Some British fascists (though far fewer than in past years) are putting out election leaflets for their tiny numbers of local council candidates, and making sure they advertise their activism on social media. Others are jetting round Europe to “Remigration” conferences with fellow bigots.
But one question is on all their minds. Where’s Kenny?
For a couple of years until mid-2025, former BNP organiser Kenny Smith was the self-appointed Duce of “sensible nationalism”. His bald pate and portly frame often squeezed into Twitter, Instagram, YouTube and Telegram frames while he promoted his Homeland Party as the fastest growing force on Britain’s far right.
All gone silent
Now it’s all gone quiet. No social media posts since early March. Public appearances have gone out the window. Branch activities are rare and Homeland chat groups have fallen silent. So what’s happened?
Kenny brought together a broad team. The old nazis and Holocaust deniers from Heritage & Destiny, online whizzkids like Steve Laws and Sam ‘Zoomer Historian’ Wilkes, pro-Russians from Germany as well as pro-Ukrainians from Poland, Hitlerites and populists, antisemites and anti-Islamists.

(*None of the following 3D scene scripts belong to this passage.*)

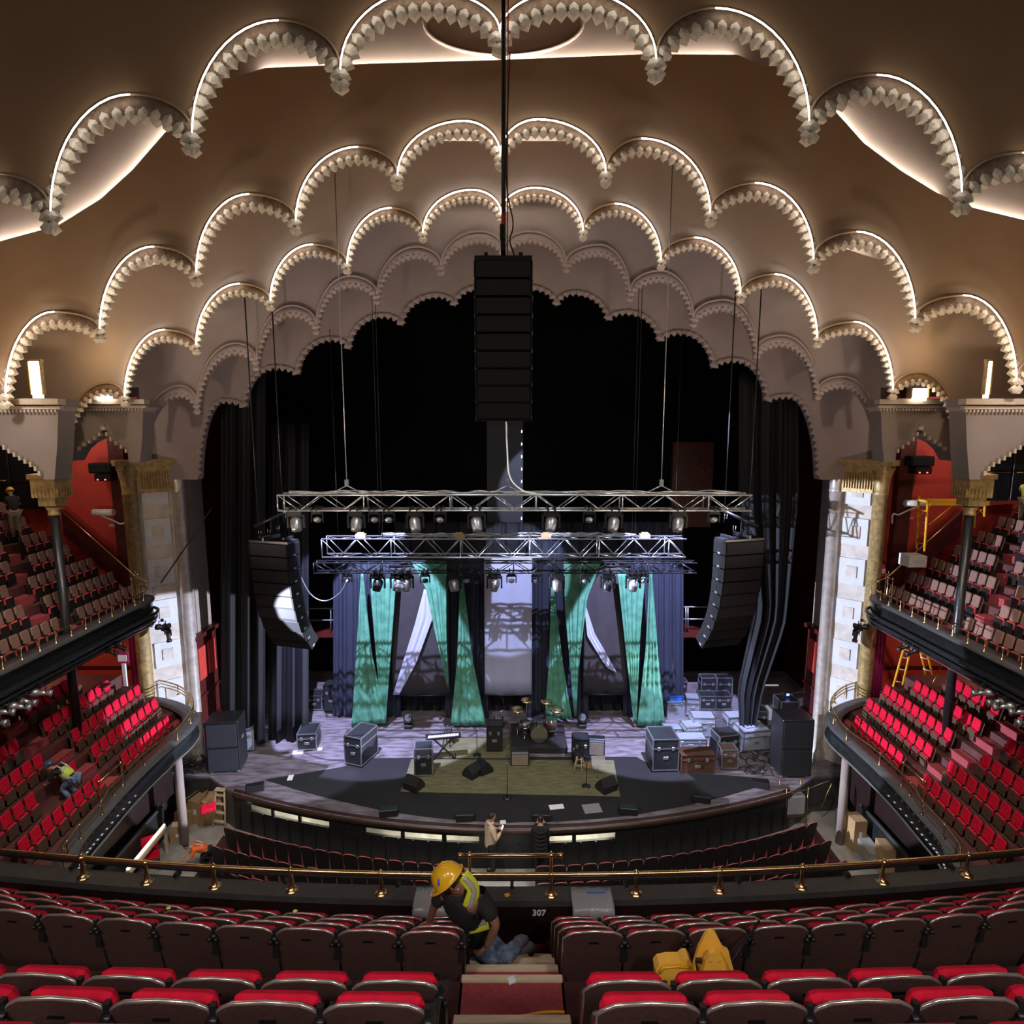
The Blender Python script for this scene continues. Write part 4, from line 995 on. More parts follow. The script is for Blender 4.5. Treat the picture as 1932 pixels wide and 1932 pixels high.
def sub_box(px, py, w_, d, h, label, z=ZS, rz=0, mt='grille'):
    p = atz(px, py, z); t = thing('bass_speaker', (p.x, p.y+d/2, z), label, 'speaker', rz)
    m = MB(); m.box((0, 0, h/2+.05), (w_, d, h-.1), bev=.02); m.build('cabinet', 'blk_plastic', t)
    for k in (0, 1): m = MB(); m.box((0, -d/2-.008, .05+(h-.1)*(.26+.49*k)), (w_*.9, .02, (h-.1)*.45), bev=.01); m.build('front_grille', mt, t)
    m = MB()
    for sx in (-1, 1):
        for sy in (-1, 1): m.cyl((sx*w_*.4, sy*d*.4-.01, .04), (sx*w_*.4, sy*d*.4+.03, .04), .04, 8)
    m.build('casters', 'steel', t)
    m = MB(); m.box((w_*.505, 0, h*.6), (.012, .2, .10)); m.build('side_handle', 'steel', t)
sub_box(420, 1461, 1.0, .8, 1.75, 'tall black double bass speaker on the left stage apron', rz=.12, mt='grille_blue')
sub_box(1500, 1470, .98, .8, 1.95, 'tall black bass speaker stack at the right end of the stage')
flight_case(458, 1420, .5, .7, .75, 'grey case with bright edging behind the left bass speaker', .3, 'case_gry')
flight_case(577, 1418, .62, .8, .62, 'low black case with papers on it below the left speaker array', .12)
flight_case(676, 1447, .62, .95, 1.0, 'black flight case standing alone left on the stage floor', -.35)
flight_case(593, 1342, .62, .6, .62, 'small black amplifier case in the dark behind the left drapes', 0)
flight_case(625, 1345, .5, .5, 1.1, 'dim tall equipment rack in the dark left backstage', 0, trim='iron')
flight_case(798, 1467, .55, .5, .95, 'upright black case at the left edge of the olive rug', .1)
flight_case(1254, 1457, .82, .85, 1.10, 'large black trunk with silver edges, front left of the right case cluster', .05)
flight_case(1316, 1460, 1.05, .5, .62, 'wide brown wooden organ case in front of the right cluster', .03, 'brownwood', name='organ_case', trim='brownwood', wheels=False, lid=.25)
flight_case(1376, 1453, .50, .45, .68, 'small brown upright case right of the organ case', 0, 'seatwood', trim='steel')
flight_case(1372, 1434, .72, .6, .85, 'black square case with silver corners behind the small brown case', .2)
flight_case(1303, 1418, 1.05, .5, .42, 'long silver grey case with yellow tape behind the organ case', 0, 'case_gry')
flight_case(1270, 1398, .58, .45, .42, 'small grey case with white tape at left of the right cluster', 0, 'case_gry')
flight_case(1307, 1400, .62, .5, .55, 'grey case with lit lid in the middle of the right cluster', .1, 'case_gry')
flight_case(1328, 1392, .78, .55, .72, 'larger grey case at the back of the right cluster', -.05, 'case_gry')
flight_case(1275, 1357, .66, .5, .66, 'grey amplifier box beside the rightmost green cloth', .05, 'case_gry', wheels=False, lid=.12)
flight_case(1308, 1352, .48, .5, .70, 'grey tower case with yellow tag near the right drapes', -.1, 'case_gry')
flight_case(1335, 1341, .60, .5, .58, 'black case with bright silver edges, left one of a pair', 0)
flight_case(1365, 1341, .60, .5, .58, 'black case with bright silver edges, right one of a pair', 0)
flight_case(1281, 1318, .62, .4, .70, 'dim black frame case far back behind the grey amplifier box', 0, trim='steel')
flight_case(1336, 1322, .60, .4, .95, 'tall dim case with thin silver frame, back left of the pair', 0, trim='steel')
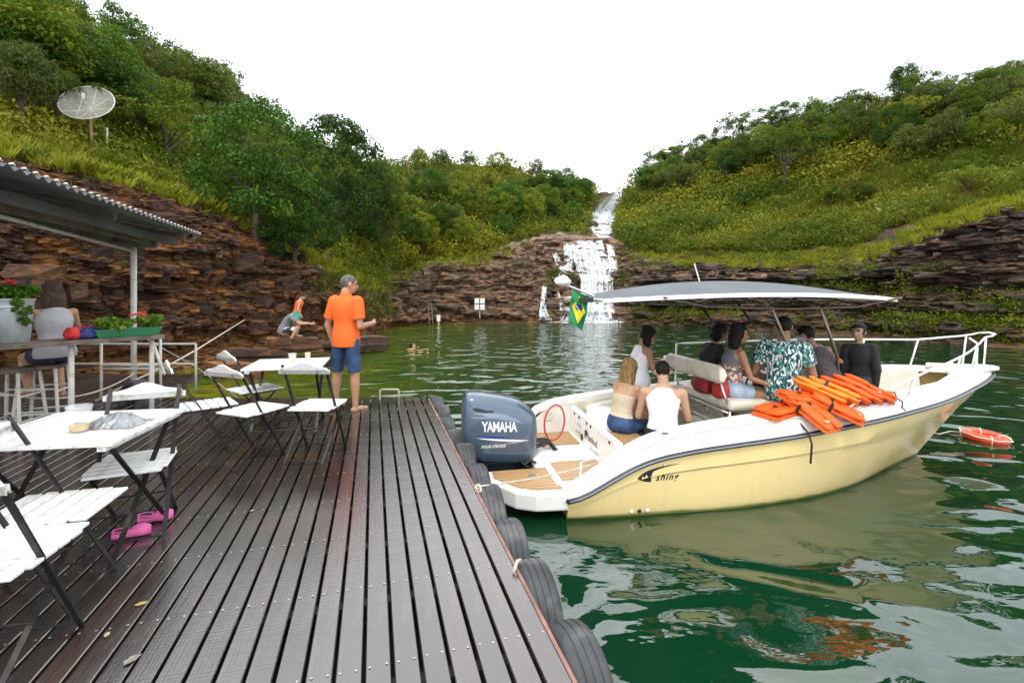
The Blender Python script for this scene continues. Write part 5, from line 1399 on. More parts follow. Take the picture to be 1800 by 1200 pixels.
# ---- bow rail
rl = sub('bow_rail', boat)
def railz(x): return float(np.interp(x, [2.9, 3.3, 4.2, 5.2, 5.8, 6.38], [.95, 1.05, 1.28, 1.42, 1.52, 1.60]))
for s_ in (-1, 1):
    pts = []
    x0 = 3.0 if s_ == -1 else 2.2
    for x in np.linspace(x0, 6.08, 26):
        b = max(smoothb(min(x, 6.2))-.07, .12); zz = railz(x) if s_ == -1 else max(railz(x), 1.36+.02*x)
        if s_ == -1 and x < 3.2: zz = rz_(x)+.15+(x-3.0)*.5
        pts.append(Vector((x, s_*b, zz)))
    if s_ == 1: pts = [Vector((x0-.02, pts[0].y, rz_(x0)+.12))]+pts
    pts.append(Vector((6.16, s_*.10, 1.58)))
    MB().tube(pts, .0125, 8).build('rail', M_RAILW, rl, smooth=True)
    for x, dx in ((3.95, -.12), (4.9, -.12), (5.5, -.12), (5.98, -.05)):
        b = max(smoothb(x)-.07, .12); zz = railz(x+.0) if s_ == -1 else max(railz(x), 1.36+.02*x)
        MB().tube([(x, s_*b, zz), (x+dx, s_*min(b+.01, smoothb(x+dx)-.05), rz_(x+dx)+.11)], .0115, 8).build('stanchion', M_RAILW, rl, smooth=True)
MB().tube([(6.16, -.10, 1.58), (6.20, 0, 1.59), (6.16, .10, 1.58)], .0125, 8).build('rail', M_RAILW, rl, smooth=True)
MB().tube([(5.85, -.1, 1.13), (5.86, -.1, 1.35), (5.95, -.04, 1.45), (5.92, .04, 1.52)], .014, 8).build('anchor_arm', M_RAILW, rl, smooth=True)
MB().tube([(5.3, .1, 1.13), (5.4, .08, 1.17), (5.55, .05, 1.16), (5.7, .08, 1.17)], .022, 6).build('anchor', M_CREAM, rl, smooth=True)
# ---- flag
fl_p = bw(.40, -.55, 2.09); fe = thing('flag', 'green national flag with yellow diamond and blue disc hanging at the canopy stern', 'flag', fl_p, BA)
t = NT('flag_green'); t.col((.012, .20, .065)); t.set(Roughness=.7); M_FG = t.m
M_FY = simple('flag_yellow', (.75, .62, .02), .7); M_FB = simple('flag_blue', (.012, .03, .14), .7)
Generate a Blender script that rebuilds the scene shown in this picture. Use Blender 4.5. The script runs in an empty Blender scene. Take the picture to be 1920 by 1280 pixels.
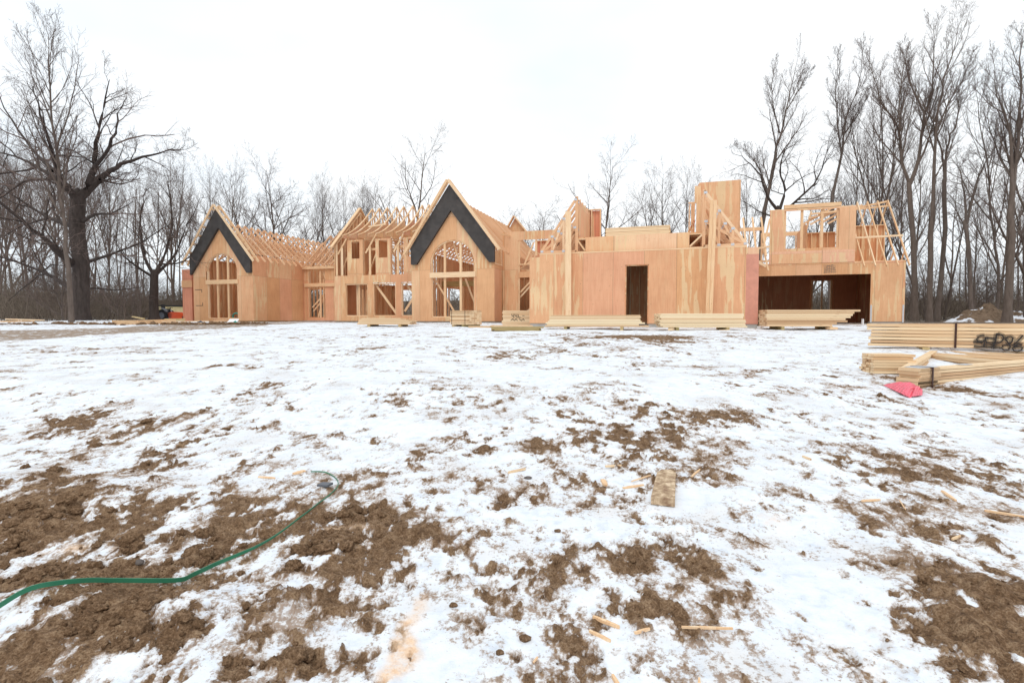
import bpy, math, random
import numpy as np
from mathutils import Vector, Matrix
from mathutils.geometry import tessellate_polygon
SC = bpy.context.scene
COL = SC.collection
R = math.radians

# ---------------------------------------------------------------- camera
FPX, CH, PITCH = 974.0, 1.05, math.atan(43 / 974)
cam = bpy.data.objects.new('camera', bpy.data.cameras.new('camera'))
COL.objects.link(cam)
cam.data.sensor_width = 36
cam.data.lens = FPX / 1920 * 36
cam.data.clip_start = 0.05
cam.data.clip_end = 2000
cam.location = (0, 0, CH)
cam.rotation_euler = (math.pi / 2 - PITCH, 0, 0)
SC.camera = cam

# ---------------------------------------------------------------- sky and sun (overcast)
world = bpy.data.worlds.new('World')
SC.world = world
world.use_nodes = True
wt = world.node_tree
wt.nodes.clear()
wo = wt.nodes.new('ShaderNodeOutputWorld')
bg = wt.nodes.new('ShaderNodeBackground')
bg2 = wt.nodes.new('ShaderNodeBackground')
mixs = wt.nodes.new('ShaderNodeAddShader')
sky = wt.nodes.new('ShaderNodeTexSky')
sky.sky_type = 'NISHITA'
sky.sun_disc = False
sky.sun_elevation = R(48)
sky.sun_rotation = R(160)
sky.dust_density = 5
wt.links.new(sky.outputs[0], bg.inputs[0])
bg.inputs[1].default_value = 0.012
wtc = wt.nodes.new('ShaderNodeTexCoord')
wmap = wt.nodes.new('ShaderNodeMapping')
wmap.inputs['Scale'].default_value = (1, 1, 2.4)
wn = wt.nodes.new('ShaderNodeTexNoise')
wn.inputs['Scale'].default_value = 1.5
wn.inputs['Detail'].default_value = 4
wr = wt.nodes.new('ShaderNodeValToRGB')
wr.color_ramp.elements[0].position = 0.36
wr.color_ramp.elements[0].color = (0.80, 0.90, 0.985, 1)
wr.color_ramp.elements[1].position = 0.60
wr.color_ramp.elements[1].color = (0.97, 0.99, 1.0, 1)
wt.links.new(wtc.outputs['Generated'], wmap.inputs[0])
wt.links.new(wmap.outputs[0], wn.inputs[0])
wt.links.new(wn.outputs[0], wr.inputs[0])
wt.links.new(wr.outputs[0], bg2.inputs[0])
bg2.inputs[1].default_value = 0.98
wt.links.new(bg.outputs[0], mixs.inputs[0])
wt.links.new(bg2.outputs[0], mixs.inputs[1])
wt.links.new(mixs.outputs[0], wo.inputs[0])

sun = bpy.data.objects.new('sun', bpy.data.lights.new('sun', 'SUN'))
COL.objects.link(sun)
sun.data.energy = 0.7
sun.data.angle = R(25)
sun.data.color = (1.0, 0.96, 0.9)
sun.rotation_euler = (R(90 - 48), 0, R(-20))
sun.location = (0, 0, 30)

SC.view_settings.view_transform = 'Standard'
SC.view_settings.look = 'None'
SC.view_settings.exposure = 0.15
SC.view_settings.gamma = 1
SC.render.resolution_x = 1024
SC.render.resolution_y = 682

# ---------------------------------------------------------------- frames and helpers
YAW = math.atan2(310, 974)
UX, UY = math.cos(YAW), -math.sin(YAW)
VX, VY = math.sin(YAW), math.cos(YAW)


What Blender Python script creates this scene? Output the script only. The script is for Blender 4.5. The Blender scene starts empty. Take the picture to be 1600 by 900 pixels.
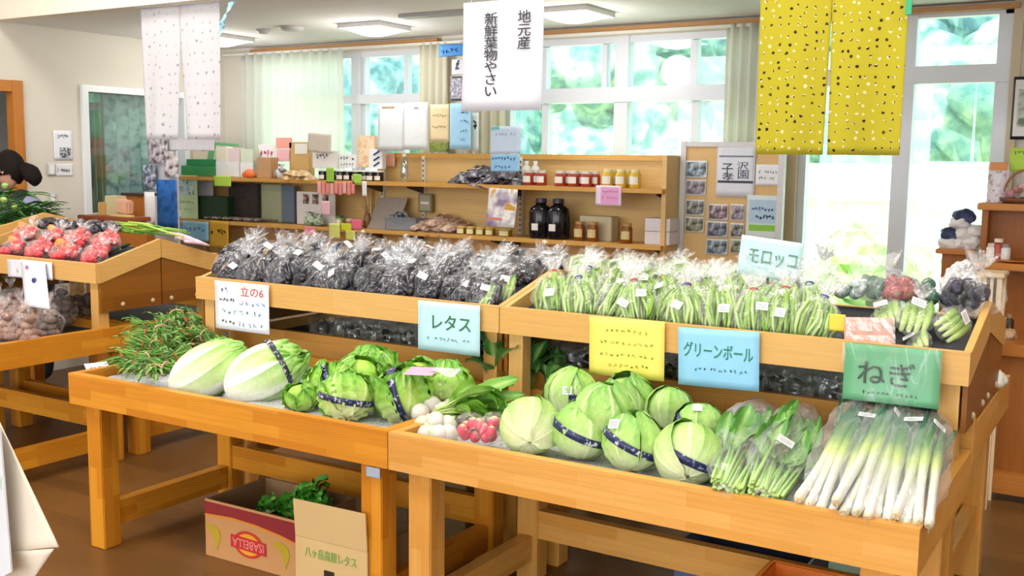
import bpy, bmesh, math, random
from mathutils import Vector, Matrix, noise, Euler
V = Vector
COL = bpy.context.scene.collection
SC = bpy.context.scene
PI = math.pi
rnd = random.Random(7)

# ------------------------------------------------------------------ camera
FPX, YAW, PITCH, ROLL = 1628.9, 0.548705, 0.120898, 0.013416
cy_, sy_, cp_, sp_ = math.cos(YAW), math.sin(YAW), math.cos(PITCH), math.sin(PITCH)
FW = V((-sy_*cp_, cy_*cp_, -sp_)); R0 = V((cy_, sy_, 0)); U0 = R0.cross(FW)
RT = R0*math.cos(ROLL) + U0*math.sin(ROLL); UP = -R0*math.sin(ROLL) + U0*math.cos(ROLL)
EYE = V((0, 0, 1.6))
cam = bpy.data.cameras.new('camera'); camo = bpy.data.objects.new('camera', cam); COL.objects.link(camo)
cam.sensor_width = 36.0; cam.lens = FPX*36/1600; cam.clip_start = .05; cam.clip_end = 300
camo.matrix_world = Matrix(((RT.x, UP.x, -FW.x, 0), (RT.y, UP.y, -FW.y, 0), (RT.z, UP.z, -FW.z, 1.6), (0, 0, 0, 1)))
SC.camera = camo

def ray(x, y): return FW + RT*((x-800)/FPX) - UP*((y-450)/FPX)
def AZ(x, y, z): d = ray(x, y); return EYE + d*((z-1.6)/d.z)
def AY(x, y, Y): d = ray(x, y); return EYE + d*(Y/d.y)
def AX(x, y, X): d = ray(x, y); return EYE + d*(X/d.x)

def H(s):
    s = s.lstrip('#'); c = [int(s[i:i+2], 16)/255 for i in (0, 2, 4)]
    return tuple(((u/12.92) if u <= .04045 else ((u+.055)/1.055)**2.4) for u in c)
def mixc(a, b, t): t = max(0, min(1, t)); return tuple(a[i]*(1-t)+b[i]*t for i in range(3))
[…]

His finest hour was just over a year ago in April 2025 when Homeland’s star guest Renaud Camus – an elderly French Islamophobe who coined the term “Great Replacement” – was excluded from the UK by the Home Secretary. Kenny and friends at last had their moment in the spotlight, even though his greatest success was simultaneously his greatest failure.
Collapse begins
It took only a few weeks for Homeland’s collapse to begin. For Kenny Smith’s generation it seemed “sensible” to move away from the homophobia that has characterised British fascist circles. What he failed to realise is that homophobia (as well as misogyny) is back in fashion among younger far right fanatics, influenced by American online culture.
A row over Smith’s approval of a gay Homeland organiser in Northern Ireland triggered the latest of many splits last summer and autumn.
Former comrades
Some of Kenny’s former comrades are now in the British Democrats, some in Alek Yerbury’s National Rebirth Party, some hanging around outside Rupert Lowe’s mansion hoping to be given a few scraps from the great man’s table.

One or two ex-Homeland “radicals” such as former treasurer Jerome O’Reilly and former West Midlands regional organiser Connor Marlow haven’t joined anything and prefer to lurk on X criticising everyone else.
While on the opposite “reactionary” wing, the eccentric ex-UKIPper Pete North seems keener on a return to Kemi Badenoch’s Tories.
Recently things have gone from bad to worse, with some of Kenny’s remaining loyalists seeming to desert him.
South West regional organiser Mike Lynton was supposedly pro-Kenny, but was recently seen attending a National Rebirth Party conference with the decidedly non-sensible Alek Yerbury. Is there a merger in the offing?

Unkind rivals have speculated that Kenny Smith has gone from “sensible” to insensible and that his longstanding fondness for alcohol might be contributing to his unaccustomed silence. Others suggest that Scottish regional organiser Simon Crane is going to ally with treasurer Daniel Gale in a last-ditch effort to rescue what’s left of Homeland.
Another mysteriously absent party official previously loyal to Smith is Alec Cave (alias Wesley Russell). Cave was among the faction that joined Smith in splitting from Mark Collett’s Patriotic Alternative in 2023.
No candidates
One of the reasons for this split was supposedly that Homelanders wanted to be a real political party standing in elections. They had finally worked out that Collett had no intention of registering with the Electoral Commission, because he didn’t want oversight of PA’s overseas donations and bank accounts (including cryptocurrency).
Yet in this year’s local council, Scottish Parliament, and Welsh Senedd elections the list of Homeland candidates adds up to precisely zero. No wonder Kenny Smith has gone into hiding.

The one thing Homeland was always good for was an overseas jolly to some remigration conference or other. Berlin, Milan, Paris: no European city was safe from Kenny Smith’s expense account. Has someone turned off the tap, or has the leader’s liver become the latest rebel?
The end of the month sees this year’s Remigration summit in Portugal. The question is whether Kenny will be there to represent Homeland as usual. And if not, why not…?
All we know for sure is that Kenny Smith’s many enemies, from PA to Restore Britain, are gloating. After the May elections, we expect another reshuffling of the British nazi pack.